## Exercise
Take every line where the string "More" appears and copy it.

## Record excerpts
============================================================

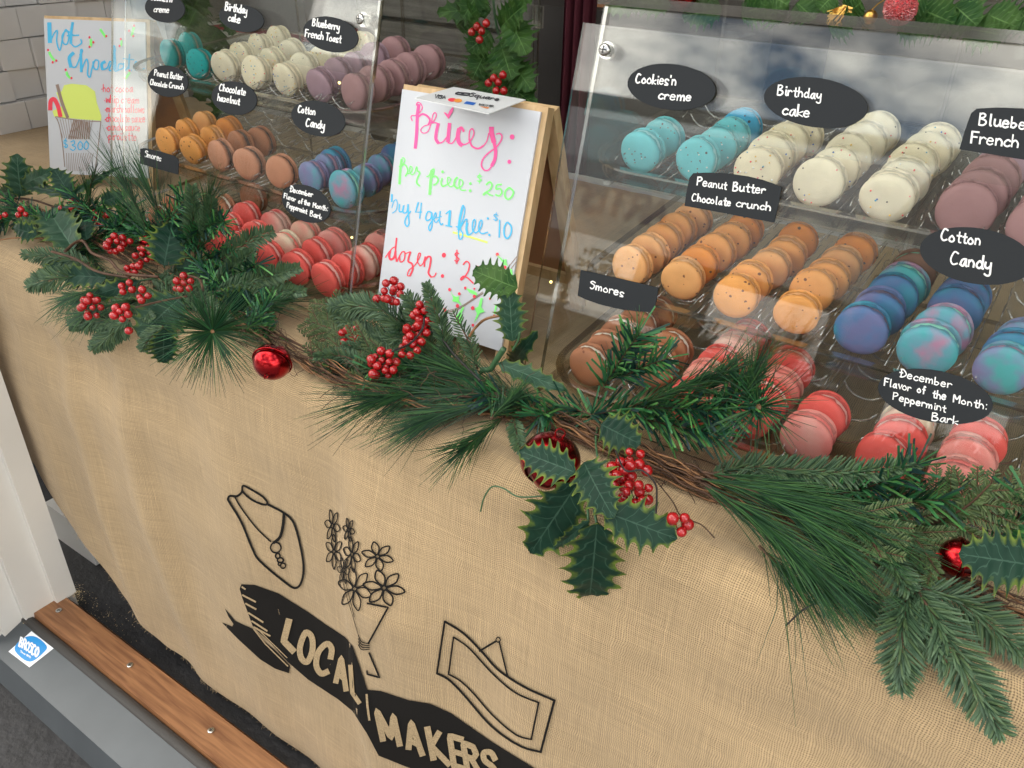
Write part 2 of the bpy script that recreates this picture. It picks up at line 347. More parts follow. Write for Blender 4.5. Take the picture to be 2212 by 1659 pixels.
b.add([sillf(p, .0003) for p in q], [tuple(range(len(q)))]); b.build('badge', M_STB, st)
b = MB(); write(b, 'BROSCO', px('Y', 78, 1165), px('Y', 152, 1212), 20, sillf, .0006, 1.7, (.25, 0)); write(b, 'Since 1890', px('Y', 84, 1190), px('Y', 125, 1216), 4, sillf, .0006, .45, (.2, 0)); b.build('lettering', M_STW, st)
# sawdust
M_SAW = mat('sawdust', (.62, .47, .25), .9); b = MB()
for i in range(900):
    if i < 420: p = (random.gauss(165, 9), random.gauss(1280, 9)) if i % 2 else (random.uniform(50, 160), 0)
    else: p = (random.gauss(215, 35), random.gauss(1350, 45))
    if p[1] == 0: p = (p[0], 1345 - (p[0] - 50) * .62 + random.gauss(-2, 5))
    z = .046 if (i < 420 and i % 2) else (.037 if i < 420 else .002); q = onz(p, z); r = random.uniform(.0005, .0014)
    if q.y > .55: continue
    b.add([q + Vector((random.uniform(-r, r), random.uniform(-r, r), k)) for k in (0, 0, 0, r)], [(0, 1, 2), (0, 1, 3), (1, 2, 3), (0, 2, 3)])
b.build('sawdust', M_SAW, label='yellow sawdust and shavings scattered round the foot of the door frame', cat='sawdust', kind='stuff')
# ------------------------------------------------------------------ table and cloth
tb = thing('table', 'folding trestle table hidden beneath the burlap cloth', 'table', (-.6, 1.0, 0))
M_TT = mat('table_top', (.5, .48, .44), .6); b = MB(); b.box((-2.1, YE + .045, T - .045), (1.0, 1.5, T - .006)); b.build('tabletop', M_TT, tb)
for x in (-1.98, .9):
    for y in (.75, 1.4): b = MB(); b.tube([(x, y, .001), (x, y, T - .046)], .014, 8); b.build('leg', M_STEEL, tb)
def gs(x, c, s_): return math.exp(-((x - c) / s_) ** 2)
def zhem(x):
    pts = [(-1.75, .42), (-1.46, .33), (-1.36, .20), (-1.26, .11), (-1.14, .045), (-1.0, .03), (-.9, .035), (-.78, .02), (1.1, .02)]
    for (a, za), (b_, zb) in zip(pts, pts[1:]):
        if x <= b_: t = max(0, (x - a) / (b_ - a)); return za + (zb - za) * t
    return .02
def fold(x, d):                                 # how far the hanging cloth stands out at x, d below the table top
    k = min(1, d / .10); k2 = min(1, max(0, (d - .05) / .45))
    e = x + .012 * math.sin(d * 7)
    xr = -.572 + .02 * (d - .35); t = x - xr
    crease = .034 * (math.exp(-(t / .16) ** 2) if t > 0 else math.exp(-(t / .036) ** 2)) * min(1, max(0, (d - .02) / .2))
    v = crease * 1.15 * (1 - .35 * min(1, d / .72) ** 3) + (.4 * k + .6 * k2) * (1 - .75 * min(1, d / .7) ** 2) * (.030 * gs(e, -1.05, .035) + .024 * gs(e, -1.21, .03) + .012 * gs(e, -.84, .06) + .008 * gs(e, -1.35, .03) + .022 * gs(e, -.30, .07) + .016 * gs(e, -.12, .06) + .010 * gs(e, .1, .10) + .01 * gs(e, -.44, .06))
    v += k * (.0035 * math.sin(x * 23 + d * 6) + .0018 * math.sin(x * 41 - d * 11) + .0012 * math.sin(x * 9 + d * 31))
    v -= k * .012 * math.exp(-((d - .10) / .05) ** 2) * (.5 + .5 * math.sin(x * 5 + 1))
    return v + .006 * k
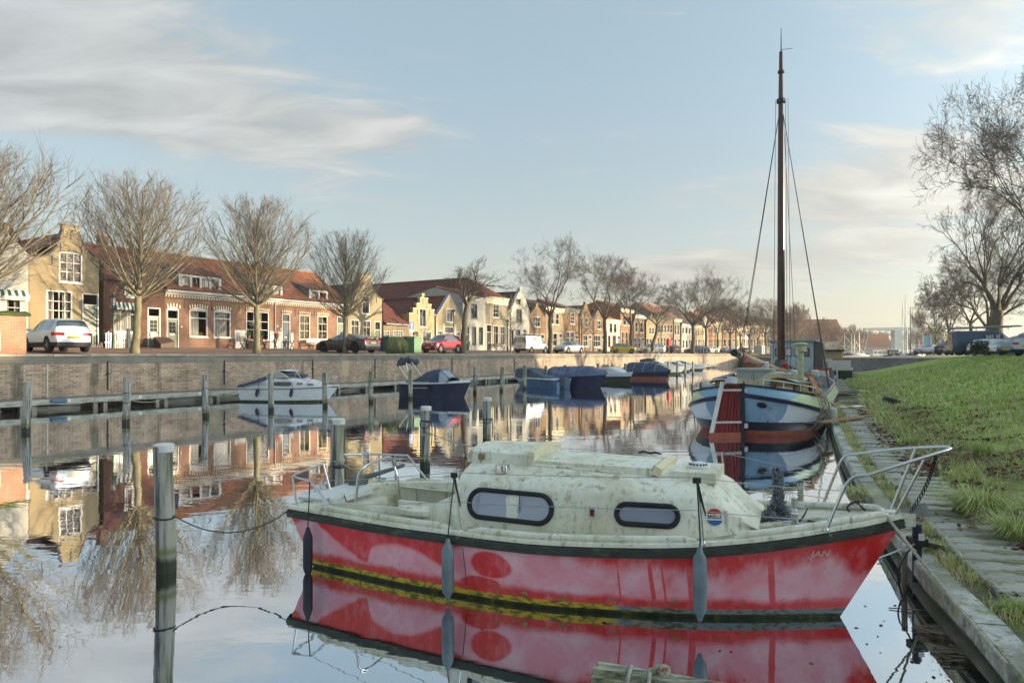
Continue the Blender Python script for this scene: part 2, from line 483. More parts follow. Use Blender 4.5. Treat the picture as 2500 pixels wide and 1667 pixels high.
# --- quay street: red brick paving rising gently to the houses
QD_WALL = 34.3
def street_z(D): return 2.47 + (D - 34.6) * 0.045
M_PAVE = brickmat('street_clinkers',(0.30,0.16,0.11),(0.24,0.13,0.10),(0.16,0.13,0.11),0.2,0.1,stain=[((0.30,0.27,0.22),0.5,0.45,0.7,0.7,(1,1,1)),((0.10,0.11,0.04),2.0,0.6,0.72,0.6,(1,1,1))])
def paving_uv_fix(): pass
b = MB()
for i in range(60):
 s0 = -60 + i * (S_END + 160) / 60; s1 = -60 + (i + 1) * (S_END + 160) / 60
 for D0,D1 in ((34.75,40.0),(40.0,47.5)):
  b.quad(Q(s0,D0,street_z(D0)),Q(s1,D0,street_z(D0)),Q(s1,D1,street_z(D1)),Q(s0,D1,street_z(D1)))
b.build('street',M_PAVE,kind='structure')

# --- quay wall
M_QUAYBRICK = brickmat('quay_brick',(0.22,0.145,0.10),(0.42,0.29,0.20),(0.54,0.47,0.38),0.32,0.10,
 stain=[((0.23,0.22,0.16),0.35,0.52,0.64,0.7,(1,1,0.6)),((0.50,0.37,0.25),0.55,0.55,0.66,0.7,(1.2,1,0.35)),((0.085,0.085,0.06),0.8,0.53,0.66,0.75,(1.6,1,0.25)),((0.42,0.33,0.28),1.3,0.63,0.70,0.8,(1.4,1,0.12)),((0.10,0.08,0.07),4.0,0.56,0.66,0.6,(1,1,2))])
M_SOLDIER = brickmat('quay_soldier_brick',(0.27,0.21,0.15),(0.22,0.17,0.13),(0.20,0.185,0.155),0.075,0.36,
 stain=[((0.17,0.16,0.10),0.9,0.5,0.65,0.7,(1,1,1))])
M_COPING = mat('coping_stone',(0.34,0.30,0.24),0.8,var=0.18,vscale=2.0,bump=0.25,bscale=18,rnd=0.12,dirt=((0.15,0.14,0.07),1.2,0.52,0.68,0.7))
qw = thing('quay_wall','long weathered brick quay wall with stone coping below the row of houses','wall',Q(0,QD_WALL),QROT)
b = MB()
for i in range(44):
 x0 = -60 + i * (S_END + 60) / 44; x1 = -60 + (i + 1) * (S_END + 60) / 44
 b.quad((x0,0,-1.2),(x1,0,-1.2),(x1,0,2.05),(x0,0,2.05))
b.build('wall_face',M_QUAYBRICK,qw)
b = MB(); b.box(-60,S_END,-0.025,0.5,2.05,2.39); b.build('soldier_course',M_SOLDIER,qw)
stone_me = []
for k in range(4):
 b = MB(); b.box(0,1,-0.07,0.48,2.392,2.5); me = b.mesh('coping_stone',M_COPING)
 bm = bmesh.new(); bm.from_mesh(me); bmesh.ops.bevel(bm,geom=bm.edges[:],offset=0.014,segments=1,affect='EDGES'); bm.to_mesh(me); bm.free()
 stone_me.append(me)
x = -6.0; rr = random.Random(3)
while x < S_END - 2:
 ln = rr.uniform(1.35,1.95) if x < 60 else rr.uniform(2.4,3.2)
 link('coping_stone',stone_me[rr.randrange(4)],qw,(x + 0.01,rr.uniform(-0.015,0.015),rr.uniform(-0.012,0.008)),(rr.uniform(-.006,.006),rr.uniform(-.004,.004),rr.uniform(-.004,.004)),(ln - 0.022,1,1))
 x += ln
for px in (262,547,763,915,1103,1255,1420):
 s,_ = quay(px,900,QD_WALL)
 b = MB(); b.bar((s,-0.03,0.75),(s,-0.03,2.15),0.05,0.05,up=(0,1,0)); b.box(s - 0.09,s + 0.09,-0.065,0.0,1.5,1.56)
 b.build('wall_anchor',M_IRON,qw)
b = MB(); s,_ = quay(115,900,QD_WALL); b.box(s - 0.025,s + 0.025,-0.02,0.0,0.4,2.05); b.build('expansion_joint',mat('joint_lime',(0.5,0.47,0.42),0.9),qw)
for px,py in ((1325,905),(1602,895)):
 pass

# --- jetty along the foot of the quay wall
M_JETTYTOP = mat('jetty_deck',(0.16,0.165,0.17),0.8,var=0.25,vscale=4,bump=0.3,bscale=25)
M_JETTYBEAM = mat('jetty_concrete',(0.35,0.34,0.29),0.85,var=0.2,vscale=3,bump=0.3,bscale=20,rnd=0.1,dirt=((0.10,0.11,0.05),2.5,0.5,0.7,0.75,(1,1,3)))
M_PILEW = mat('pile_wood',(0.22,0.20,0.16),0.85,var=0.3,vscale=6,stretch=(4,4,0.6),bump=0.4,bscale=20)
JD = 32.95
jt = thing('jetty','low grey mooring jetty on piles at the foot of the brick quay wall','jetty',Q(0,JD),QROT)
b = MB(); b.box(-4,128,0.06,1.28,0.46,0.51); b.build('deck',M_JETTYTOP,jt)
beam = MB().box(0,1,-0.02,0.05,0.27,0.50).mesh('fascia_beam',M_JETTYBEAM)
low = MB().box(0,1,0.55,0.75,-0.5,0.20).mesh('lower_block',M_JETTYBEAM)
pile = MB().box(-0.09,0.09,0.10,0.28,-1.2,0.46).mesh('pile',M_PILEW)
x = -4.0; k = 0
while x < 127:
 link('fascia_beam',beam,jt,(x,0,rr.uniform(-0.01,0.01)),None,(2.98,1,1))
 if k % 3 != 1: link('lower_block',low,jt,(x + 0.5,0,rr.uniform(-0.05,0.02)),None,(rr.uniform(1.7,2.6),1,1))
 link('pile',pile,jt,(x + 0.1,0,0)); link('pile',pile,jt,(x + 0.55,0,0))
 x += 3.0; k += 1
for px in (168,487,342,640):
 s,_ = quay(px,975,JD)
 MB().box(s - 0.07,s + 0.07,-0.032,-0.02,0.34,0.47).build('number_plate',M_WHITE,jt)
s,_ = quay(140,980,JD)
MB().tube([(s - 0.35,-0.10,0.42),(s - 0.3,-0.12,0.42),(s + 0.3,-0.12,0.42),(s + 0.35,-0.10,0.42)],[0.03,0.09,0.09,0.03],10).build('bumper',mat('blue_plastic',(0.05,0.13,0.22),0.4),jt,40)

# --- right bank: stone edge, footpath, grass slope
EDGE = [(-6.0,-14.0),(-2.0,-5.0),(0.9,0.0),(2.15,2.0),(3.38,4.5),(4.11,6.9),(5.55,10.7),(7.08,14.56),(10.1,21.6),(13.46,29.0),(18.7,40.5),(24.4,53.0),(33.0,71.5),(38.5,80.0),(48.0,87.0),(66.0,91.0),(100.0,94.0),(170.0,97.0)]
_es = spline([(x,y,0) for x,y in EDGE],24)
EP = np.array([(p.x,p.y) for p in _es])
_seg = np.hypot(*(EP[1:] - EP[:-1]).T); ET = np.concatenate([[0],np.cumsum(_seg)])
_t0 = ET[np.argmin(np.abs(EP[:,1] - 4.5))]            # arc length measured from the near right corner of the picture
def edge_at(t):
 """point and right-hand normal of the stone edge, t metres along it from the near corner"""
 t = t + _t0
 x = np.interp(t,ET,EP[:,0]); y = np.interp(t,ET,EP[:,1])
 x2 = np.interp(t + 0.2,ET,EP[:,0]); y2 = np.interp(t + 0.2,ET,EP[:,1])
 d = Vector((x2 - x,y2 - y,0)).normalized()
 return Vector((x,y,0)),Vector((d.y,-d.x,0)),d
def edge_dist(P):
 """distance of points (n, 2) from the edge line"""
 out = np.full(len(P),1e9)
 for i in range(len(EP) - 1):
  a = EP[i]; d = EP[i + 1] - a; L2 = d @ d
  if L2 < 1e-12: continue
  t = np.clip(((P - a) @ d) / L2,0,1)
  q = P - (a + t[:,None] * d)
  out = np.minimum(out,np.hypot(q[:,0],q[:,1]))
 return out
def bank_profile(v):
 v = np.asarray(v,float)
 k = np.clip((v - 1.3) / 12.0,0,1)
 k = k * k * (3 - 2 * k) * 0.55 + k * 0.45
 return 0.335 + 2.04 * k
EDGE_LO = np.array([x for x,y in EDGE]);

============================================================

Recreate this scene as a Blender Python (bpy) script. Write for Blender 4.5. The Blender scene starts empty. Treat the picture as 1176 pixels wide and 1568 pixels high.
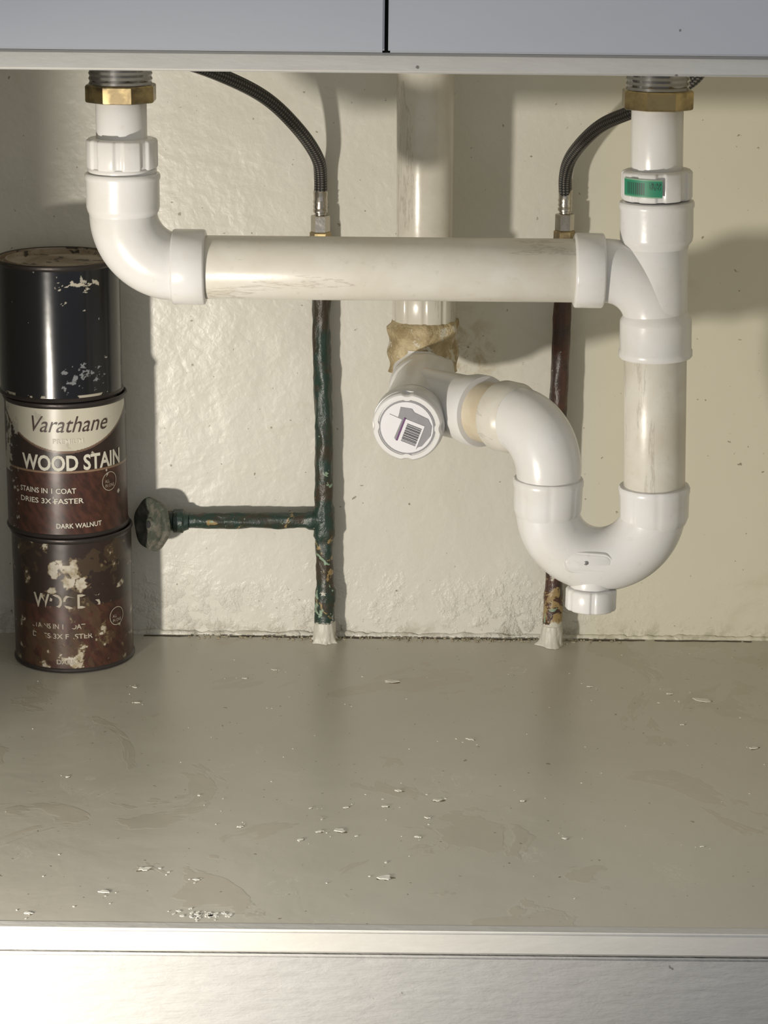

============================================================

## The response
Write part 2 of the bpy script that recreates this picture. It picks up at line 347. More parts follow. Write for Blender 4.5. Take the picture to be 2212 by 1659 pixels.
Continue the Blender Python script for this scene: part 2, from line 483. More parts follow. Use Blender 4.5. Treat the picture as 2500 pixels wide and 1667 pixels high.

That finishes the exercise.